8/10
Not quite a touchdown, but at least Stone is back
12 January 2000
Oliver Stone is one of the most, if not THE most, passionate filmmakers working today. He's also a talented filmmaker, which a lot of people seem to forget. When both his talent and passion are at full strength, the results are impressive(SALVADOR, PLATOON, JFK, NIXON). When the passion is still there, but the talent is tripped up by his passion and ambitions, he makes flawed movies which are still powerful(WALL STREET, TALK RADIO, BORN ON THE FOURTH OF JULY, HEAVEN AND EARTH). But when he goes outside of his passions, for either experiments(NATURAL BORN KILLERS), or to make "mainstream" movies(U-TURN), he misses wide. NATURAL BORN KILLERS, to me, was a worse film, but U-TURN was, in a way, even more dispiriting, because the former you could at least excuse as an experiment gone wrong, whereas the latter screamed "Cash-in!" You felt after watching Stone was too tired to fight anymore.

Well, as ANY GIVEN SUNDAY proves, Stone, like his on-screen alter-ego, Tony D'Amato(Al Pacino), may look tired, but he's still got fight left in him.
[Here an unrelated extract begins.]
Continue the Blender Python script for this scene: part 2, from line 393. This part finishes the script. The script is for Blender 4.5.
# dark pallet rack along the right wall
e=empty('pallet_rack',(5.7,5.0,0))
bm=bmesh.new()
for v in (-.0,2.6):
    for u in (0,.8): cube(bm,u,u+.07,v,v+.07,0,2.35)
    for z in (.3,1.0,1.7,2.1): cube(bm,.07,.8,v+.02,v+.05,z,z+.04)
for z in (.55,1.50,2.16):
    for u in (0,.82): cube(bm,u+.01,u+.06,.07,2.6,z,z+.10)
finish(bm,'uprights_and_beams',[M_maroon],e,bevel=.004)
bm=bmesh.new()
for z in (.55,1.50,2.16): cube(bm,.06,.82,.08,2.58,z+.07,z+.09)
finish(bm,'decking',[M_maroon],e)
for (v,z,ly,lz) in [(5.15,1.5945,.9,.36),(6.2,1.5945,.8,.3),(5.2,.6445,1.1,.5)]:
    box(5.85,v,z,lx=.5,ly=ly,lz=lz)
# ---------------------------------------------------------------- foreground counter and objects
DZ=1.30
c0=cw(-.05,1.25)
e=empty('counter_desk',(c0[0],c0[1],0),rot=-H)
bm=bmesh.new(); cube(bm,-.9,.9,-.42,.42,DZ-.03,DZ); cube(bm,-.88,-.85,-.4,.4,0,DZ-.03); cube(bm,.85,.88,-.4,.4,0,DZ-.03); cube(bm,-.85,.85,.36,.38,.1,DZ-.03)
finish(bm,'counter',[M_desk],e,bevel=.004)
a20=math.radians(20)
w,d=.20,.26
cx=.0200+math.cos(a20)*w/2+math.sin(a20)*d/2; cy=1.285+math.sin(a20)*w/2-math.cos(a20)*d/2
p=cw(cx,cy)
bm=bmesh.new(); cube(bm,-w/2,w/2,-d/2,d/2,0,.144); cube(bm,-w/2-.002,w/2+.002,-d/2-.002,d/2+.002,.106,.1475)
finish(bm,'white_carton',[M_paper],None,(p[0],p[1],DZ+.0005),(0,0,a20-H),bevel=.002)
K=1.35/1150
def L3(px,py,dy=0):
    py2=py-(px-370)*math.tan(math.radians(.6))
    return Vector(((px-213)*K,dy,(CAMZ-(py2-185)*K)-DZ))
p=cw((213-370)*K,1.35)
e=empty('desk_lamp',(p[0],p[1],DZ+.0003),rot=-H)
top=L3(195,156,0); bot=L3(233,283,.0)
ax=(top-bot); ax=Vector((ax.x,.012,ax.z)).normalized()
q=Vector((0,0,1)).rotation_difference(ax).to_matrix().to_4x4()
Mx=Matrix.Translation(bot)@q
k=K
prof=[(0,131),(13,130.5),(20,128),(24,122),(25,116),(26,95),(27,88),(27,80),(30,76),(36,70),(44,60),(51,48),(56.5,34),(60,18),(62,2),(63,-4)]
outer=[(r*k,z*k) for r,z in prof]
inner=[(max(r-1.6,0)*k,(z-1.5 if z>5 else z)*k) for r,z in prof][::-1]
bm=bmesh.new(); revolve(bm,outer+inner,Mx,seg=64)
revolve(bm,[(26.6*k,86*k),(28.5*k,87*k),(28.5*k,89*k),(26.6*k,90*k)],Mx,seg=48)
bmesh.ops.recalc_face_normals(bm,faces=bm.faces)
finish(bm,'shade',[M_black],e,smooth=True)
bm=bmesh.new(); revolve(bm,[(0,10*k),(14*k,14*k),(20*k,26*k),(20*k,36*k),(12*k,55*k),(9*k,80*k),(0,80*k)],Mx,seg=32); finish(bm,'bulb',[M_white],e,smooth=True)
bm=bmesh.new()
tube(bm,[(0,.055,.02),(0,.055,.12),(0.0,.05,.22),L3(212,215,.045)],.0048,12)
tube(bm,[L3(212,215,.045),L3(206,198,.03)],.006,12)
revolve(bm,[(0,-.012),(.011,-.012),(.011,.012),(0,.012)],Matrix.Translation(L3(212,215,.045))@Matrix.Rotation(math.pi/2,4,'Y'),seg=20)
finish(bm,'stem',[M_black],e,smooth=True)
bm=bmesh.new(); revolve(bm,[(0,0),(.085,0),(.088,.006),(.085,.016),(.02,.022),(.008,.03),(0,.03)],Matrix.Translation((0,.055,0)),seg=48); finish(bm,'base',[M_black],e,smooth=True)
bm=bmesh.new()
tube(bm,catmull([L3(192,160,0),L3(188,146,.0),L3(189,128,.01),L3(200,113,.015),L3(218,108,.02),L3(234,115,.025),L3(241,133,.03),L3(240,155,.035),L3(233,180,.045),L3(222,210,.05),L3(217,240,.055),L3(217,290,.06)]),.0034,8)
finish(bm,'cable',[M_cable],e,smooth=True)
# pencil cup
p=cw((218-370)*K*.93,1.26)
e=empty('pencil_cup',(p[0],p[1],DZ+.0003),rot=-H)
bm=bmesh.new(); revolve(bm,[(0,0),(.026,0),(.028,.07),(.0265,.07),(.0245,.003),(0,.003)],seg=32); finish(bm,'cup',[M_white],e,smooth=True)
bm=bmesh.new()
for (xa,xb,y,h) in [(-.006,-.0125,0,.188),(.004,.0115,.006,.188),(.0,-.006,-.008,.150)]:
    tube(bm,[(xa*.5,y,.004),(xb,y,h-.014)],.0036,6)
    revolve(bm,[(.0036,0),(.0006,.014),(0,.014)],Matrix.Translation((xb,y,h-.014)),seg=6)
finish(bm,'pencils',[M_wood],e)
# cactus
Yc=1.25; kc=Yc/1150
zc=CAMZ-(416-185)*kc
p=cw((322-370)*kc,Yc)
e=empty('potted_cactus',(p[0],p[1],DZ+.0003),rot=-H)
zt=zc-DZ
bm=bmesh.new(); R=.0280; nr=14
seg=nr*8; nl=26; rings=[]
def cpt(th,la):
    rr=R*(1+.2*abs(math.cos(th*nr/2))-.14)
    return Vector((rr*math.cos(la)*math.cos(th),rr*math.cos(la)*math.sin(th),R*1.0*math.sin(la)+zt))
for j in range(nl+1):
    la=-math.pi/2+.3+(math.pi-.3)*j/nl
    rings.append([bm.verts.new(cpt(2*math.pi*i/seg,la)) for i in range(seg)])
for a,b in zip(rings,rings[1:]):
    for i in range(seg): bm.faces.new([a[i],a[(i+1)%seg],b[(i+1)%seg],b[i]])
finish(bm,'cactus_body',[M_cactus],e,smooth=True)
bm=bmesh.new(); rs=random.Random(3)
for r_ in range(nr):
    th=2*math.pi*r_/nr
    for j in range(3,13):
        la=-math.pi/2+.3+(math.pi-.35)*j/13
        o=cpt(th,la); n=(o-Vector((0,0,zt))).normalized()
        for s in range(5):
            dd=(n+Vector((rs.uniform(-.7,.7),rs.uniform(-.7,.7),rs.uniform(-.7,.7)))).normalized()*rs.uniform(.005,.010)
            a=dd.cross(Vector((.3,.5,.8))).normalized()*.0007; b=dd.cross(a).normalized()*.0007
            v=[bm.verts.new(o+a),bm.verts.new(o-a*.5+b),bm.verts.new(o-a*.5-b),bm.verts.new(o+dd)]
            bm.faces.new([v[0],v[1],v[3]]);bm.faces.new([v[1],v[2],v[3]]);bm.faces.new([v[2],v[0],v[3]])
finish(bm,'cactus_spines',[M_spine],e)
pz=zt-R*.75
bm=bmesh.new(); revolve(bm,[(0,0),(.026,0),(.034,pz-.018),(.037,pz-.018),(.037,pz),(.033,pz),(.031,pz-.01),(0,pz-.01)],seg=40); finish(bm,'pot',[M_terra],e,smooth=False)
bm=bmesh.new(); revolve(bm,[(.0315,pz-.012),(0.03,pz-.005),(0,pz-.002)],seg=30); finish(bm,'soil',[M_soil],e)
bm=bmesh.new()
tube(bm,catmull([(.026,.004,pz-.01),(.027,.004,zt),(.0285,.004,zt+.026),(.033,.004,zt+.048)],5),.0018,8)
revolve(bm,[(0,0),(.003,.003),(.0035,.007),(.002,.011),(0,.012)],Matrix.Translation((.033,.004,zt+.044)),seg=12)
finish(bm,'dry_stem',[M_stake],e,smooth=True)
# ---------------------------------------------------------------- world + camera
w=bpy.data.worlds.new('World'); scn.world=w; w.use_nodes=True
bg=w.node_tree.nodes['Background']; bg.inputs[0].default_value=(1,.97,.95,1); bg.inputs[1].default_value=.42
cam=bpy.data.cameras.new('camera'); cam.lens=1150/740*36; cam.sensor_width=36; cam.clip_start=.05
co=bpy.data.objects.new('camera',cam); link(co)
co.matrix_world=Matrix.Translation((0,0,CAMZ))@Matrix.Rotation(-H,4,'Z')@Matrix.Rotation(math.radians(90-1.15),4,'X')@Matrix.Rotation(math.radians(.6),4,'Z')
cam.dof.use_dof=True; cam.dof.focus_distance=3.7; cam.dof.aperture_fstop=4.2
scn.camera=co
Many have seen football as war, so it's appropriate Stone has long wanted to make a movie about football. And as Spike Lee did with HE GOT GAME, Stone wants us to see not only the glory of the actual playing(as well as how tough it is to earn that glory), but also the corrupt forces which are pervading it today. After all, we decry flashy players, and then complain about those who are too boring, we talk about tradition out of one side of our mouth and demand the game be updated out of the other side, we call white players who exhibit boorish behavior "colorful" while calling black players who exhibit similar behavior "punks"(and that's putting it mildly), we complain about players who are overpaid while thinking nothing of owners who spend lavishly on themselves and move teams around, we complain about football being too dominated by TV yet sit around like couch potatoes every Sunday and Monday night, we react with horror when players get hurt badly and get addicted to drugs, yet we yell at them to murder each other on the field and call those who don't chicken(to put it mildly), and so on.
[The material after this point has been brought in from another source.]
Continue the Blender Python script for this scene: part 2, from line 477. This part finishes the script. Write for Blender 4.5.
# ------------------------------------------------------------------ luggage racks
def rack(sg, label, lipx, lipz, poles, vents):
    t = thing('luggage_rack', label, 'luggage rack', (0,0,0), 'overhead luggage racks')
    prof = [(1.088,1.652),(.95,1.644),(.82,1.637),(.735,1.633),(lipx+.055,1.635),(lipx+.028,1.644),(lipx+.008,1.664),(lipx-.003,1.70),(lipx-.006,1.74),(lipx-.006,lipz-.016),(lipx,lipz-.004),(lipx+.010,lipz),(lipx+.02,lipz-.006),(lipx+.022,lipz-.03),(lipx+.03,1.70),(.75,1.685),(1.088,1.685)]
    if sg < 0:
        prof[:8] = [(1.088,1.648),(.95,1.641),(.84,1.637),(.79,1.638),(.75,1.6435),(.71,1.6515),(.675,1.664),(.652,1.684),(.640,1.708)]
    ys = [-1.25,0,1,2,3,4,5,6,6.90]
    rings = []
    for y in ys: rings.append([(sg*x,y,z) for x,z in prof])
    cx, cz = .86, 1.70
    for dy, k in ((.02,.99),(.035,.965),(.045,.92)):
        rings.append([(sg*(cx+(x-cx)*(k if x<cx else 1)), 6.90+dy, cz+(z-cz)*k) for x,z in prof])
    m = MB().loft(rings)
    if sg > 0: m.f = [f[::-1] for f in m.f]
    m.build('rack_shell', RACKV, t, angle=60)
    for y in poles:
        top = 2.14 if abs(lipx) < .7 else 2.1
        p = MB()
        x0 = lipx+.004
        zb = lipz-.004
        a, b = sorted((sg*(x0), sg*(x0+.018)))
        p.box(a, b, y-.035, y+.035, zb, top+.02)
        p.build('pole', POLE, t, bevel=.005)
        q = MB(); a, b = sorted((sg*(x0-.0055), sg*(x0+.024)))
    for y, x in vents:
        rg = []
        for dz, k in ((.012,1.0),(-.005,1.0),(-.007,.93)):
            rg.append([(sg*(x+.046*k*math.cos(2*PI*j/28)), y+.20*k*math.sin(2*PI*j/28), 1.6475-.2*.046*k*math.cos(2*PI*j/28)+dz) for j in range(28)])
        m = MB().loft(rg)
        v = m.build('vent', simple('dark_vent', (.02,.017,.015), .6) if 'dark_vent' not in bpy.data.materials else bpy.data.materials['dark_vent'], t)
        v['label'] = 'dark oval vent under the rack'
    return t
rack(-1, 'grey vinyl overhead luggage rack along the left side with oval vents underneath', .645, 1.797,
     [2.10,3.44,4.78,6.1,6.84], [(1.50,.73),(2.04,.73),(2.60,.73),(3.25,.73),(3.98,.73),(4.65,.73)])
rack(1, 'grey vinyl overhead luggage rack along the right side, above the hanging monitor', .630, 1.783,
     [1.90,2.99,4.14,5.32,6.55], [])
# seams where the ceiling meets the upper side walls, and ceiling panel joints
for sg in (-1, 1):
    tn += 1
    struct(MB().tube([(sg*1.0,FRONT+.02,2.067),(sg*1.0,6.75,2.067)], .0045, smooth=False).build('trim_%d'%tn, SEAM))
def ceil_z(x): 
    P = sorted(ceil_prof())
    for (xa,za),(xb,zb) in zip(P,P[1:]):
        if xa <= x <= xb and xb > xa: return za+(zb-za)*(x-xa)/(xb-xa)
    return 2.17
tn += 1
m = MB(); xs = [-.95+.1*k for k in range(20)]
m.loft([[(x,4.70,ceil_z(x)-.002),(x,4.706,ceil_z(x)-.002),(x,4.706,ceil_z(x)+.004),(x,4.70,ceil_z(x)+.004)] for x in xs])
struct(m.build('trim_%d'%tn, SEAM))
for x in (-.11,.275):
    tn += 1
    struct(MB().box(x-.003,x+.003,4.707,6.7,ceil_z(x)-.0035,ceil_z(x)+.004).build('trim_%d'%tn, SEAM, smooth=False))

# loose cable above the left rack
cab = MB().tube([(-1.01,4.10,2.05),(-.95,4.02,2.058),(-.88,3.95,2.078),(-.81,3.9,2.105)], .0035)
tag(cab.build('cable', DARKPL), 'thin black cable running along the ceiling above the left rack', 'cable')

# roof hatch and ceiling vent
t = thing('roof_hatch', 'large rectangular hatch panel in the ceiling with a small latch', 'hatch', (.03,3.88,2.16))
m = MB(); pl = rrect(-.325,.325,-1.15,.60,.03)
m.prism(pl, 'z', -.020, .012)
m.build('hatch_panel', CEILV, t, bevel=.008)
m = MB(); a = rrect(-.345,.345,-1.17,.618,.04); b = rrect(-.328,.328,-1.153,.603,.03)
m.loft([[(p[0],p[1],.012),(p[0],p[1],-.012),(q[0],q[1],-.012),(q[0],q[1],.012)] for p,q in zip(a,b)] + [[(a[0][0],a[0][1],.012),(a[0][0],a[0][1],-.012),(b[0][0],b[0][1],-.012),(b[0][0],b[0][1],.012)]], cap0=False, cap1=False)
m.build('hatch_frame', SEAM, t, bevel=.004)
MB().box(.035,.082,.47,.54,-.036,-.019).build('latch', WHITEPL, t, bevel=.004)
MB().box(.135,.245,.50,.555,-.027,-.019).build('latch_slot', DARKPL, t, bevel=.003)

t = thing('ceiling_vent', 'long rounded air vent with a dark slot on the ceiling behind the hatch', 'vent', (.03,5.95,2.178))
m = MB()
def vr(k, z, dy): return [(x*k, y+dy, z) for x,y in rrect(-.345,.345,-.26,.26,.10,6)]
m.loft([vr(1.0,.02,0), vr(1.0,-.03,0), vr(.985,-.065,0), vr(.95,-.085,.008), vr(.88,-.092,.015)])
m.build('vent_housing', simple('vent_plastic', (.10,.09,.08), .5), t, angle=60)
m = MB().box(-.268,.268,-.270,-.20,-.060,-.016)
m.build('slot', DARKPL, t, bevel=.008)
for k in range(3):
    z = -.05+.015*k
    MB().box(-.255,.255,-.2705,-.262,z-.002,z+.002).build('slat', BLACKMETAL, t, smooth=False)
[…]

This is a wide canvas to cover, and yet Stone does a pretty good job of it. Especially good is how the relationship between D'Amato and his new quarterback Willie Beamon(Jamie Foxx) encompasses a lot of that canvas. There are two scenes in particular which stand out; one where D'Amato sits with Willie on the plane and tries to talk to him, but can't think of anything which doesn't sound patronizing from Willie's point of view(like music, where D'Amato thinks the fact he's mentioning black jazz musicians is supposed to mean something), and the scene at D'Amato's house, where Beamon talks of how, in the past, "playing for the team" was code for "Know your place, boy," and have things really changed? Willie has to learn that playing for the team really does mean, as quarterback, getting them to respect you so they'll play for you, and Tony has to learn that tradition can't be stodgy, that it has to accept change.

Stone is less sure in other aspects. Cameron Diaz does a good job as the team's owner, but her character is a little too one-dimensional at times. It would have been more interesting to have here not just talk in terms of money, but that the game, to her, really is more interesting the way Willie plays it(maybe I'm biased, but I'm a fan of more pass-oriented games). And while I don't think Stone is as misogynist as he's been charged with in the past, certainly it's evident here. It's one thing to say there are groupies in football, it's another thing to delight in showing them. There are sympathetic woman here, particularly Ann-Margaret as Diaz's mother, who shows what being a football wife costs, and Lela Rochon as Willie's girlfriend, who is unwilling to have that happen to her(the scene at the party, where she feels both isolated from Willie and the other wives, is nicely drawn). Finally, Stone can't resist the ROCKY-type cliches near the end.

But though it's flawed, there's still a lot of power here. Except for Lauren Holly, who I'm not a big fan of, the acting is all around excellent, particularly Foxx. I was particularly impressed with how well the athletes did as actors, particularly Jim Brown(though he's an actor, so this isn't surprising) and Lawrence Taylor. And, of course, all the football scenes are terrific and feel real. It's always good when you see on screen what you can't see watching the game on TV, and Stone accomplishes that here. Call it not quite a touchdown, but a film which convinces us Stone still has fight left in him.